═════ Data lines ═════

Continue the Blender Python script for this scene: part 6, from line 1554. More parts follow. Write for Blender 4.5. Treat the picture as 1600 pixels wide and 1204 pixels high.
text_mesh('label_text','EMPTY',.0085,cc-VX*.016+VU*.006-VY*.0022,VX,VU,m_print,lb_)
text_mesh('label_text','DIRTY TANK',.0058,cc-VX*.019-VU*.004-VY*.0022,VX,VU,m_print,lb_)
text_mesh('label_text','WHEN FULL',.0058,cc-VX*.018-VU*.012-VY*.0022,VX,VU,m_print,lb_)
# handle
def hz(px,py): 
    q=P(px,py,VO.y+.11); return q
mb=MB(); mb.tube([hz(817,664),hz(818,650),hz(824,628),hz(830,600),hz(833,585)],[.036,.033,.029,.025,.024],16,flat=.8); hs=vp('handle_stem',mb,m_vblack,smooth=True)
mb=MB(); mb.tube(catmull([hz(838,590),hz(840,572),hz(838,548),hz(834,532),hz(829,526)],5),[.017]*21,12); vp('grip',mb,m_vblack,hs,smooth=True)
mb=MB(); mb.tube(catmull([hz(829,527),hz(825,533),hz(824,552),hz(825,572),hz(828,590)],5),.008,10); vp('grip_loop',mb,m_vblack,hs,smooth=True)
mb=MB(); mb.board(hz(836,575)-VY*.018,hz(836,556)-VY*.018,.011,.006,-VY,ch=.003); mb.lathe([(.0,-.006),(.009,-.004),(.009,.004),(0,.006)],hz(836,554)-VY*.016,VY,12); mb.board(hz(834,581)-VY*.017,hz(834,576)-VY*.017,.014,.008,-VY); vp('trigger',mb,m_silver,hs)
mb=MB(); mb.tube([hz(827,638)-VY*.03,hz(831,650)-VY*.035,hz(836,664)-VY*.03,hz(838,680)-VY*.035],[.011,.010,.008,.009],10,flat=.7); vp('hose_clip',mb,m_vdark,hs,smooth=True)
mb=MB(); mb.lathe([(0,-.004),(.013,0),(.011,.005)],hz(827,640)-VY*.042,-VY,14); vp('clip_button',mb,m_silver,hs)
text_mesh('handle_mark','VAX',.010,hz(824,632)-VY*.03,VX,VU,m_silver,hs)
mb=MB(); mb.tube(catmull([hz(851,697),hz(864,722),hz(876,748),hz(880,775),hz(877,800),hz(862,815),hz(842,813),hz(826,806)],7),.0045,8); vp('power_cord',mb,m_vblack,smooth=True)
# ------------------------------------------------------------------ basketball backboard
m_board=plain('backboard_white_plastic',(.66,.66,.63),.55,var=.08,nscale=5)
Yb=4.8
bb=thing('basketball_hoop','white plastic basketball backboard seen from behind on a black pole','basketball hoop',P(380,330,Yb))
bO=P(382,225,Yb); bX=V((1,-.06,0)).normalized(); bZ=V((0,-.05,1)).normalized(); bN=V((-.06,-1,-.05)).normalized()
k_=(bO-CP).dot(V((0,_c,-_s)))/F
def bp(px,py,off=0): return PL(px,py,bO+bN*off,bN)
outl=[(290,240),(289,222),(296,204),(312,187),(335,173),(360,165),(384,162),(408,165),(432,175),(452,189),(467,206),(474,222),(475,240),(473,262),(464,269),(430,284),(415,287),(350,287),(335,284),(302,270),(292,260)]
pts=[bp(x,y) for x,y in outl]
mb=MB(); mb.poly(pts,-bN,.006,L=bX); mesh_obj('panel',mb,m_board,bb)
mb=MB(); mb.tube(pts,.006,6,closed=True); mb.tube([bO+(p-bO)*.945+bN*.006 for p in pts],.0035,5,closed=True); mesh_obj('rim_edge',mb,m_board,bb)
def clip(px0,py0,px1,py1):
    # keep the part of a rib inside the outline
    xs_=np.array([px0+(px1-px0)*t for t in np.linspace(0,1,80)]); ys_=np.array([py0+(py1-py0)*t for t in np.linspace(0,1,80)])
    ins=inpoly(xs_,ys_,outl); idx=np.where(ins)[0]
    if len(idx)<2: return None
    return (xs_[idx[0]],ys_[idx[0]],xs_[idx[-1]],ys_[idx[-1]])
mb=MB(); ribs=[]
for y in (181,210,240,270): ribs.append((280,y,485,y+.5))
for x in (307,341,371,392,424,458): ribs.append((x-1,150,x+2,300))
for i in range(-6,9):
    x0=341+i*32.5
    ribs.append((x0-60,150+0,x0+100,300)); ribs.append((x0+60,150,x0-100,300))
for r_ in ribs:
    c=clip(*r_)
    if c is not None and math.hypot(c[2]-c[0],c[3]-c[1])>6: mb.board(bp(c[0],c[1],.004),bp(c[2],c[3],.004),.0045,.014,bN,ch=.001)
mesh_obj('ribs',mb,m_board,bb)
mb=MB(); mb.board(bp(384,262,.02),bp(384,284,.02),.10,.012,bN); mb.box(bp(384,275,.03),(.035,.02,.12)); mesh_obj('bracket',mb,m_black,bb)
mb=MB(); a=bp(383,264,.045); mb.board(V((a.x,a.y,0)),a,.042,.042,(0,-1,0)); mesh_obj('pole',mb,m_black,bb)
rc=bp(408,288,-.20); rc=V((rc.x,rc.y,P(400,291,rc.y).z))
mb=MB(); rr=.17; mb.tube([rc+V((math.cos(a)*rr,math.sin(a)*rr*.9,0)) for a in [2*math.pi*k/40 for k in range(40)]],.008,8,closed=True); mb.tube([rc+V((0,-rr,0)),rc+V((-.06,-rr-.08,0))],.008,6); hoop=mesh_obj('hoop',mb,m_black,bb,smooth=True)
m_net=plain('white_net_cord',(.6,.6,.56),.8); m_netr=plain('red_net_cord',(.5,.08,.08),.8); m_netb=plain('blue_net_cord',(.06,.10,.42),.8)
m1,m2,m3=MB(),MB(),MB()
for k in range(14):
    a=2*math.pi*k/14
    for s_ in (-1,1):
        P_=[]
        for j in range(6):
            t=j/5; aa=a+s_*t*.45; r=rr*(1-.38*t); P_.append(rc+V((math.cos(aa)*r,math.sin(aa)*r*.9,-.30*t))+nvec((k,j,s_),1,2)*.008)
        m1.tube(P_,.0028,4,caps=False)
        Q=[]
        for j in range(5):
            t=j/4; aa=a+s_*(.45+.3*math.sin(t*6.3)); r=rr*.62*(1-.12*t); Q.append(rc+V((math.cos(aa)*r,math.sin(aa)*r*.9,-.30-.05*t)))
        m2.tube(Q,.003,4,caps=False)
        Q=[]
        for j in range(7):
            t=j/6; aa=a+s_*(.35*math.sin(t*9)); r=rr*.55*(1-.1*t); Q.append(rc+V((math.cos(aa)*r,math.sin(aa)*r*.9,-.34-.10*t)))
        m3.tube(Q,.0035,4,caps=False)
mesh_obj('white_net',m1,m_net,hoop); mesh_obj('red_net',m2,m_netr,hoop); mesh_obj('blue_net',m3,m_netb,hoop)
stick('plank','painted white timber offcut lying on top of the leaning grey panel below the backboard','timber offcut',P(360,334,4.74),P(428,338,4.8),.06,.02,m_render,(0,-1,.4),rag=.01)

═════

Request: Go back to the listing above and please repeat it exactly.

Written reply:
Continue the Blender Python script for this scene: part 6, from line 1554. More parts follow. Write for Blender 4.5. Treat the picture as 1600 pixels wide and 1204 pixels high.
text_mesh('label_text','EMPTY',.0085,cc-VX*.016+VU*.006-VY*.0022,VX,VU,m_print,lb_)
text_mesh('label_text','DIRTY TANK',.0058,cc-VX*.019-VU*.004-VY*.0022,VX,VU,m_print,lb_)
text_mesh('label_text','WHEN FULL',.0058,cc-VX*.018-VU*.012-VY*.0022,VX,VU,m_print,lb_)
# handle
def hz(px,py): 
    q=P(px,py,VO.y+.11); return q
mb=MB(); mb.tube([hz(817,664),hz(818,650),hz(824,628),hz(830,600),hz(833,585)],[.036,.033,.029,.025,.024],16,flat=.8); hs=vp('handle_stem',mb,m_vblack,smooth=True)
mb=MB(); mb.tube(catmull([hz(838,590),hz(840,572),hz(838,548),hz(834,532),hz(829,526)],5),[.017]*21,12); vp('grip',mb,m_vblack,hs,smooth=True)
mb=MB(); mb.tube(catmull([hz(829,527),hz(825,533),hz(824,552),hz(825,572),hz(828,590)],5),.008,10); vp('grip_loop',mb,m_vblack,hs,smooth=True)
mb=MB(); mb.board(hz(836,575)-VY*.018,hz(836,556)-VY*.018,.011,.006,-VY,ch=.003); mb.lathe([(.0,-.006),(.009,-.004),(.009,.004),(0,.006)],hz(836,554)-VY*.016,VY,12); mb.board(hz(834,581)-VY*.017,hz(834,576)-VY*.017,.014,.008,-VY); vp('trigger',mb,m_silver,hs)
mb=MB(); mb.tube([hz(827,638)-VY*.03,hz(831,650)-VY*.035,hz(836,664)-VY*.03,hz(838,680)-VY*.035],[.011,.010,.008,.009],10,flat=.7); vp('hose_clip',mb,m_vdark,hs,smooth=True)
mb=MB(); mb.lathe([(0,-.004),(.013,0),(.011,.005)],hz(827,640)-VY*.042,-VY,14); vp('clip_button',mb,m_silver,hs)
text_mesh('handle_mark','VAX',.010,hz(824,632)-VY*.03,VX,VU,m_silver,hs)
mb=MB(); mb.tube(catmull([hz(851,697),hz(864,722),hz(876,748),hz(880,775),hz(877,800),hz(862,815),hz(842,813),hz(826,806)],7),.0045,8); vp('power_cord',mb,m_vblack,smooth=True)
# ------------------------------------------------------------------ basketball backboard
m_board=plain('backboard_white_plastic',(.66,.66,.63),.55,var=.08,nscale=5)
Yb=4.8
bb=thing('basketball_hoop','white plastic basketball backboard seen from behind on a black pole','basketball hoop',P(380,330,Yb))
bO=P(382,225,Yb); bX=V((1,-.06,0)).normalized(); bZ=V((0,-.05,1)).normalized(); bN=V((-.06,-1,-.05)).normalized()
k_=(bO-CP).dot(V((0,_c,-_s)))/F
def bp(px,py,off=0): return PL(px,py,bO+bN*off,bN)
outl=[(290,240),(289,222),(296,204),(312,187),(335,173),(360,165),(384,162),(408,165),(432,175),(452,189),(467,206),(474,222),(475,240),(473,262),(464,269),(430,284),(415,287),(350,287),(335,284),(302,270),(292,260)]
pts=[bp(x,y) for x,y in outl]
mb=MB(); mb.poly(pts,-bN,.006,L=bX); mesh_obj('panel',mb,m_board,bb)
mb=MB(); mb.tube(pts,.006,6,closed=True); mb.tube([bO+(p-bO)*.945+bN*.006 for p in pts],.0035,5,closed=True); mesh_obj('rim_edge',mb,m_board,bb)
def clip(px0,py0,px1,py1):
    # keep the part of a rib inside the outline
    xs_=np.array([px0+(px1-px0)*t for t in np.linspace(0,1,80)]); ys_=np.array([py0+(py1-py0)*t for t in np.linspace(0,1,80)])
    ins=inpoly(xs_,ys_,outl); idx=np.where(ins)[0]
    if len(idx)<2: return None
    return (xs_[idx[0]],ys_[idx[0]],xs_[idx[-1]],ys_[idx[-1]])
mb=MB(); ribs=[]
for y in (181,210,240,270): ribs.append((280,y,485,y+.5))
for x in (307,341,371,392,424,458): ribs.append((x-1,150,x+2,300))
for i in range(-6,9):
    x0=341+i*32.5
    ribs.append((x0-60,150+0,x0+100,300)); ribs.append((x0+60,150,x0-100,300))
for r_ in ribs:
    c=clip(*r_)
    if c is not None and math.hypot(c[2]-c[0],c[3]-c[1])>6: mb.board(bp(c[0],c[1],.004),bp(c[2],c[3],.004),.0045,.014,bN,ch=.001)
mesh_obj('ribs',mb,m_board,bb)
mb=MB(); mb.board(bp(384,262,.02),bp(384,284,.02),.10,.012,bN); mb.box(bp(384,275,.03),(.035,.02,.12)); mesh_obj('bracket',mb,m_black,bb)
mb=MB(); a=bp(383,264,.045); mb.board(V((a.x,a.y,0)),a,.042,.042,(0,-1,0)); mesh_obj('pole',mb,m_black,bb)
rc=bp(408,288,-.20); rc=V((rc.x,rc.y,P(400,291,rc.y).z))
mb=MB(); rr=.17; mb.tube([rc+V((math.cos(a)*rr,math.sin(a)*rr*.9,0)) for a in [2*math.pi*k/40 for k in range(40)]],.008,8,closed=True); mb.tube([rc+V((0,-rr,0)),rc+V((-.06,-rr-.08,0))],.008,6); hoop=mesh_obj('hoop',mb,m_black,bb,smooth=True)
m_net=plain('white_net_cord',(.6,.6,.56),.8); m_netr=plain('red_net_cord',(.5,.08,.08),.8); m_netb=plain('blue_net_cord',(.06,.10,.42),.8)
m1,m2,m3=MB(),MB(),MB()
for k in range(14):
    a=2*math.pi*k/14
    for s_ in (-1,1):
        P_=[]
        for j in range(6):
            t=j/5; aa=a+s_*t*.45; r=rr*(1-.38*t); P_.append(rc+V((math.cos(aa)*r,math.sin(aa)*r*.9,-.30*t))+nvec((k,j,s_),1,2)*.008)
        m1.tube(P_,.0028,4,caps=False)
        Q=[]
        for j in range(5):
            t=j/4; aa=a+s_*(.45+.3*math.sin(t*6.3)); r=rr*.62*(1-.12*t); Q.append(rc+V((math.cos(aa)*r,math.sin(aa)*r*.9,-.30-.05*t)))
        m2.tube(Q,.003,4,caps=False)
        Q=[]
        for j in range(7):
            t=j/6; aa=a+s_*(.35*math.sin(t*9)); r=rr*.55*(1-.1*t); Q.append(rc+V((math.cos(aa)*r,math.sin(aa)*r*.9,-.34-.10*t)))
        m3.tube(Q,.0035,4,caps=False)
mesh_obj('white_net',m1,m_net,hoop); mesh_obj('red_net',m2,m_netr,hoop); mesh_obj('blue_net',m3,m_netb,hoop)
stick('plank','painted white timber offcut lying on top of the leaning grey panel below the backboard','timber offcut',P(360,334,4.74),P(428,338,4.8),.06,.02,m_render,(0,-1,.4),rag=.01)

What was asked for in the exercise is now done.